1.当該事業者に対し、当該消費者が、その住居又はその業務を行っている場所から退去すべき旨の意思を示したにもかかわらず、それらの場所から退去しないこと。
2.当該事業者が当該消費者契約の締結について勧誘をしている場所から当該消費者が退去する旨の意思を示したにもかかわらず、その場所から当該消費者を退去させないこと。

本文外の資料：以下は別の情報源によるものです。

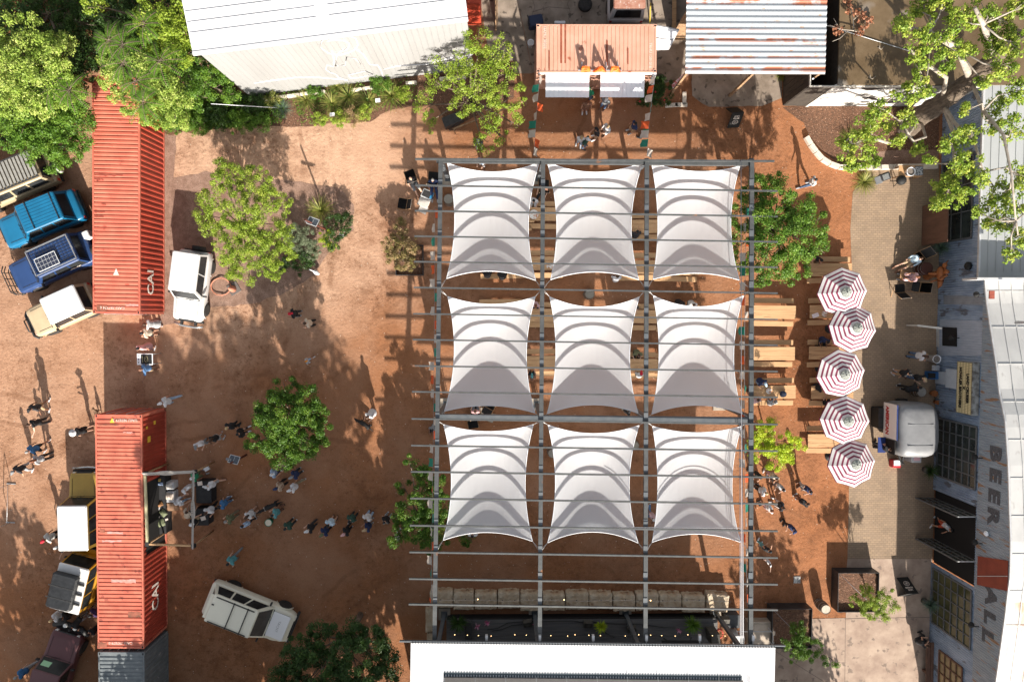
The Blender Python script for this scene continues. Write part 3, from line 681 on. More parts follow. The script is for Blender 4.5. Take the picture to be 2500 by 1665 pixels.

4 第一項第一号及び第二項の「重要事項」とは、消費者契約に係る次に掲げる事項であって消費者の当該消費者契約を締結するか否かについての判断に通常影響を及ぼすべきものをいう。
1.物品、権利、役務その他の当該消費者契約の目的となるものの質、用途その他の内容
2.物品、権利、役務その他の当該消費者契約の目的となるものの対価その他の取引条件

5 第一項から第三項までの規定による消費者契約の申込み又はその承諾の意思表示の取消しは、これをもって善意の第三者に対抗することができない。

・民法第95条(錯誤)
意思表示は、法律行為の要素に錯誤があったときは、無効とする。ただし、表意者に重大な過失があったときは、表意者は、自らその無効を主張することができない。(詐欺又は強迫)第96条 詐欺又は強迫による意思表示は、取り消すことができる。
2 相手方に対する意思表示について第三者が詐欺を行った場合においては、相手方がその事実を知っていたときに限り、その意思表示を取り消すことができる。
3 前2項の規定による詐欺による意思表示の取消しは、善意の第三者に対抗することができない。

・民法第121条(取消しの効果)
取り消された行為は、初めから無効であったものとみなす。ただし、制限行為能力者は、その行為によって現に利益を受けている限度において、返還の義務を負う。